Exactly the lines from the start of the data below through the line that contains "meadow('right_meadow_grass', 8, 40, 6, 46, 16000, 1.0, 'rough" are to be copied, with pictures left out.

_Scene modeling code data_
┄┄┄┄┄┄┄┄┄┄┄┄┄┄┄┄┄┄┄┄

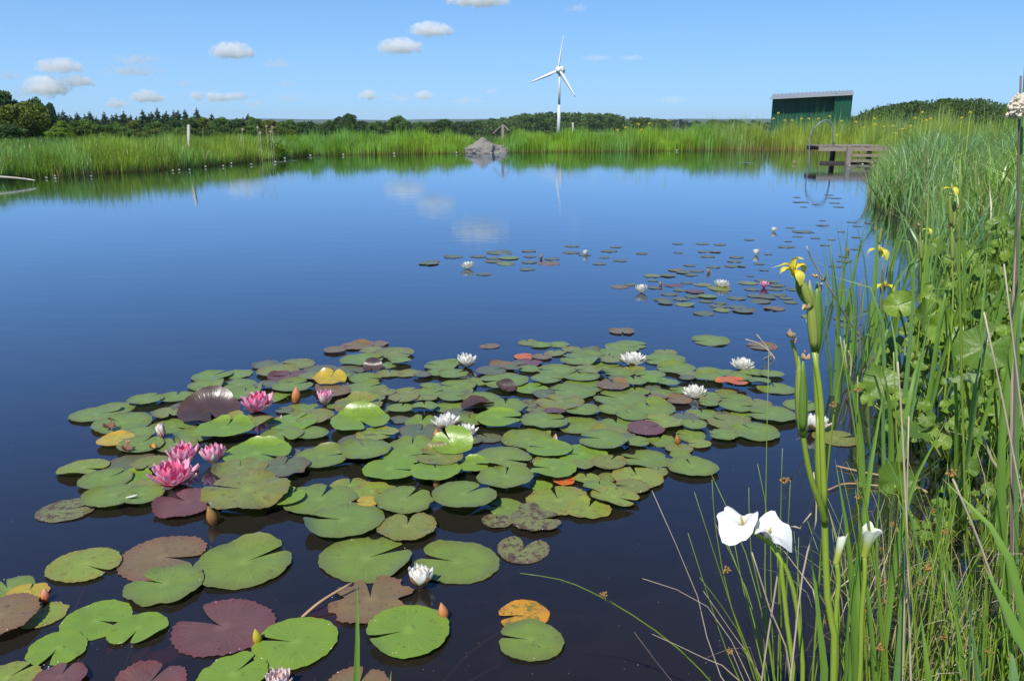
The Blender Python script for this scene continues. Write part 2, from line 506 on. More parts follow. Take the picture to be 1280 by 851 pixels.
# rough meadow behind the belts
def meadow(name, x0, x1, y0, y1, n, h, label, seed, cols):
    r = np.random.default_rng(seed)
    x = r.uniform(x0, x1, n); y = y0 + (y1 - y0) * r.uniform(0, 1, n)**1.6
    k = sdist(x, y) > 2.2
    x, y = x[k], y[k]
    hh = h * (1 + 0.18*np.sin(x*0.35 + np.sin(y*0.2)*2)) * r.uniform(0.6, 1.1, len(x))
    me = blades(name, np.stack([x, y, gz(x, y) - 0.02], 1), hh, r.uniform(0.02, 0.05, len(x)), 0.25*hh, cols[0], cols[1], cols[0], M['reed'], 0.4, seed)
    return tag(link(name, me), label, 'grass', kind='stuff')
meadow('left_meadow_grass', -60, -6, 26, 75, 20000, 0.5, 'rough green meadow grass behind the left reeds', 31, ((0.12,0.24,0.03),(0.18,0.28,0.04)))
meadow('far_meadow_grass', -8, 36, 44, 80, 9000, 0.5, 'meadow grass beyond the far reed belt', 32, ((0.12,0.22,0.03),(0.2,0.27,0.06)))
meadow('right_meadow_grass', 8, 40, 6, 46, 16000, 1.0, 'rough grass on the right bank behind the reeds', 33, ((0.13,0.25,0.03),(0.22,0.3,0.06)))

# ------------------------------------------------------------------ trees
def leaf_cloud(cen, rad, n, size, col, r, squash=1.0):
    "n leaf quads in a lumpy shell round cen; returns arrays"
    d = r.normal(0, 1, (n, 3)); d /= np.linalg.norm(d, axis=1)[:, None]
    rr = r.uniform(0.45, 1.0, n)**0.6
    p = cen + d * rr[:, None] * np.array(rad)
    a = r.normal(0, 1, (n, 3)); a /= np.linalg.norm(a, axis=1)[:, None]
    a = a * 0.7 + d * 0.45
    u = np.cross(a, r.normal(0, 1, (n, 3))); u /= np.linalg.norm(u, axis=1)[:, None]
    v = np.cross(a, u); v /= np.linalg.norm(v, axis=1)[:, None]
    s = size * r.uniform(0.6, 1.4, n)[:, None]
    V = np.stack([p - u*s, p - v*s*0.55, p + u*s, p + v*s*0.55], 1)
    c = np.tile(np.array(col), (n, 1)) * r.uniform(0.65, 1.35, n)[:, None]
    return V, np.repeat(c[:, None, :], 4, 1)
def cloud_mesh(name, parts, mat):
    V = np.concatenate([a for a, b in parts]).reshape(-1, 3); Cc = np.concatenate([b for a, b in parts]).reshape(-1, 3)
    n = len(V) // 4
    me = bpy.data.meshes.new(name)
    me.vertices.add(len(V)); me.vertices.foreach_set('co', V.ravel())
    me.loops.add(len(V)); me.loops.foreach_set('vertex_index', np.arange(len(V), dtype=np.int32))
    me.polygons.add(n); me.polygons.foreach_set('loop_start', (np.arange(n) * 4).astype(np.int32))
    me.update(calc_edges=True)
    a = me.color_attributes.new('Col', 'FLOAT_COLOR', 'POINT')
    cc = np.ones((len(V), 4), dtype=np.float32); cc[:, :3] = Cc; a.data.foreach_set('color', cc.ravel())
    me.materials.append(mat)
    return me
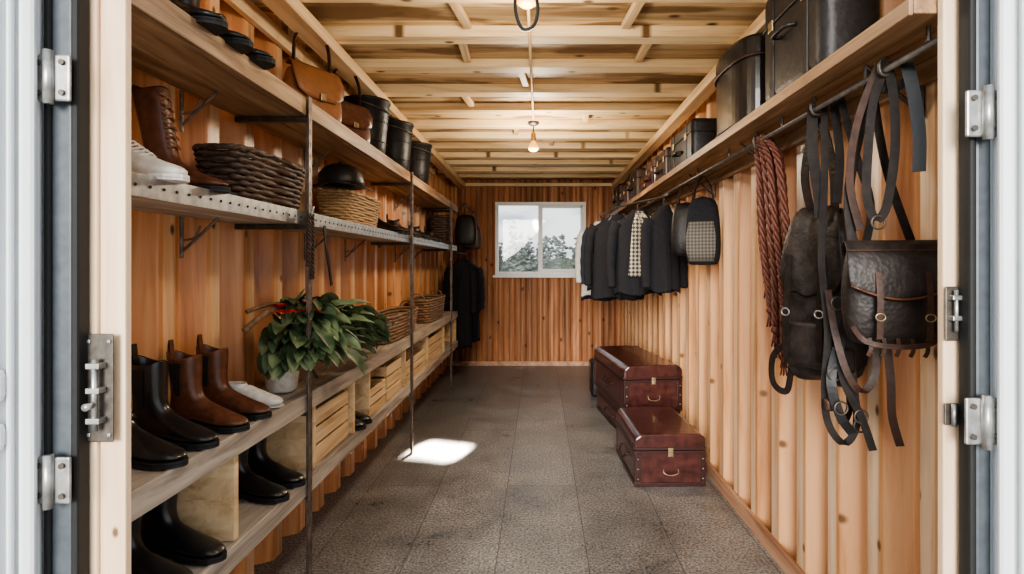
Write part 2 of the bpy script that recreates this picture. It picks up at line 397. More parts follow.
door('door_1', -1.07, -1, math.radians(28))
door('door_2', .974, 1, math.radians(-28))
def hinge(x, z, s):
    g = group('door_hinge', (x, 1.185, z), 0, .8)
    boxes('leaf_plate', [((-.05, -.006, -.062), (.05, .004, .062))], 'steel', g, .006)
    tube('knuckle', [(s*.0, -.012, -.07), (s*.0, -.012, .07)], .012, 'steel', g, 12)
    for dx in (-.032, .032):
        for dz in (-.04, .04):
            bm = bmesh.new(); add_tube(bm, [(dx, -.012, dz), (dx, -.004, dz)], .008, 8); finish(bm, 'bolt', 'dsteel', g)
for x, z, s in [(-1.032, 1.755, 1), (-1.032, .905, 1), (.940, 1.68, -1), (.938, 1.03, -1)]: hinge(x, z, s)
g = group('door_bolt_latch', (-.965, 1.228, 1.09), 0, .82)
box('back_plate', (-.04, 0, -.145), (.035, .005, .145), 'dsteel', g, .003)
tube('bolt_rod', [(0, -.018, -.11), (0, -.018, .08)], .008, 'steel', g, 10)
boxes('keepers', [((-.018, -.028, -.09), (.018, 0, -.075)), ((-.018, -.028, -.01), (.018, 0, .005)), ((-.018, -.028, .055), (.018, 0, .07))], 'steel', g, .002)
tube('knob', [(0, -.02, -.04), (0, -.05, -.04)], [.007, .010], 'steel', g, 10)
boxes('screws', [((-.034, -.004, .12), (-.024, 0, .13)), ((.02, -.004, .12), (.03, 0, .13)), ((-.034, -.004, -.13), (-.024, 0, -.12)), ((.02, -.004, -.13), (.03, 0, -.12))], 'steel', g, .002)
g = group('strike_latch', (.912, 1.238, 1.26), 0, .75)
box('plate', (-.022, -.002, -.09), (.022, .004, .07), 'dsteel', g, .003)
boxes('catch', [((-.014, -.022, -.03), (.014, 0, -.015)), ((-.014, -.022, .03), (.014, 0, .045))], 'steel', g, .003)
tube('pin', [(0, -.015, -.06), (0, -.015, .06)], .006, 'steel', g)
g = group('strike_latch', (.908, 1.238, 1.03), 0, .8)
box('plate', (-.018, -.002, -.03), (.022, .004, .03), 'dsteel', g, .003)
tube('pin', [(0, -.012, -.03), (0, -.012, .03)], .007, 'steel', g)

# ---------------------------------------------------------------- left shelving
SX = -.94; WXL = XL+WD+.003
g = group('storage_shelving')
ZS = {1: (1.955, 2.015), 2: (1.525, 1.57), 3: (.778, .838), 4: (.445, .50)}
ye = 6.35; ys0 = 1.272
def shelf_board(k, mat, yy0=ys0):
    z0, z1 = ZS[k]
    boxes('shelf_board_%d' % k, [((WXL, yy0, z0), (WXL+.135, ye, z1)), ((WXL+.139, yy0, z0), (SX-.006, ye, z1))], mat, g, .004)
shelf_board(1, 'shelf_top'); shelf_board(2, 'shelf'); shelf_board(3, 'shelf'); shelf_board(4, 'shelf')
box('shelf_front_lip_top', (SX-.005, ys0, 1.955), (SX+.010, ye, 2.025), 'shelf_top', g)
box('steel_edge', (SX-.005, ys0, 1.52), (SX, ye, 1.575), 'steel', g, .001)
bm = bmesh.new()
for i in range(100):
    y = 1.30+i*.05
    bmesh.ops.create_cone(bm, cap_ends=True, segments=8, radius1=.004, radius2=.004, depth=.002, matrix=Matrix.Translation((SX+.001, y, 1.548)) @ Matrix.Rotation(math.pi/2, 4, 'Y'))
finish(bm, 'edge_slots', 'rubber', g)
posts = [2.25, 4.05, 5.85]
for i, y in enumerate(posts):
    bm = bmesh.new()
    add_box(bm, (SX+.001, y-.002, 0), (SX+.024, y+.002, 2.03)); add_box(bm, (SX+.020, y-.028, 0), (SX+.024, y, 2.03))
    for k in range(40):
        add_box(bm, (SX+.0235, y-.017, .03+k*.05), (SX+.0255, y-.010, .05+k*.05))
    finish(bm, 'angle_post_%d' % i, 'rust', g)
    for k in ZS:
        box('cross_arm_%d_%d' % (i, k), (WXL, y-.012, ZS[k][0]-.022), (SX+.012, y+.012, ZS[k][0]-.001), 'dsteel', g, .002)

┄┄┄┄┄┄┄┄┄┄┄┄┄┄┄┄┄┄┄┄

_Problem solution_
The Blender Python script for this scene continues. Write part 2, from line 506 on. More parts follow. Take the picture to be 1280 by 851 pixels.
# rough meadow behind the belts
def meadow(name, x0, x1, y0, y1, n, h, label, seed, cols):
    r = np.random.default_rng(seed)
    x = r.uniform(x0, x1, n); y = y0 + (y1 - y0) * r.uniform(0, 1, n)**1.6
    k = sdist(x, y) > 2.2
    x, y = x[k], y[k]
    hh = h * (1 + 0.18*np.sin(x*0.35 + np.sin(y*0.2)*2)) * r.uniform(0.6, 1.1, len(x))
    me = blades(name, np.stack([x, y, gz(x, y) - 0.02], 1), hh, r.uniform(0.02, 0.05, len(x)), 0.25*hh, cols[0], cols[1], cols[0], M['reed'], 0.4, seed)
    return tag(link(name, me), label, 'grass', kind='stuff')
meadow('left_meadow_grass', -60, -6, 26, 75, 20000, 0.5, 'rough green meadow grass behind the left reeds', 31, ((0.12,0.24,0.03),(0.18,0.28,0.04)))
meadow('far_meadow_grass', -8, 36, 44, 80, 9000, 0.5, 'meadow grass beyond the far reed belt', 32, ((0.12,0.22,0.03),(0.2,0.27,0.06)))
meadow('right_meadow_grass', 8, 40, 6, 46, 16000, 1.0, 'rough grass on the right bank behind the reeds', 33, ((0.13,0.25,0.03),(0.22,0.3,0.06)))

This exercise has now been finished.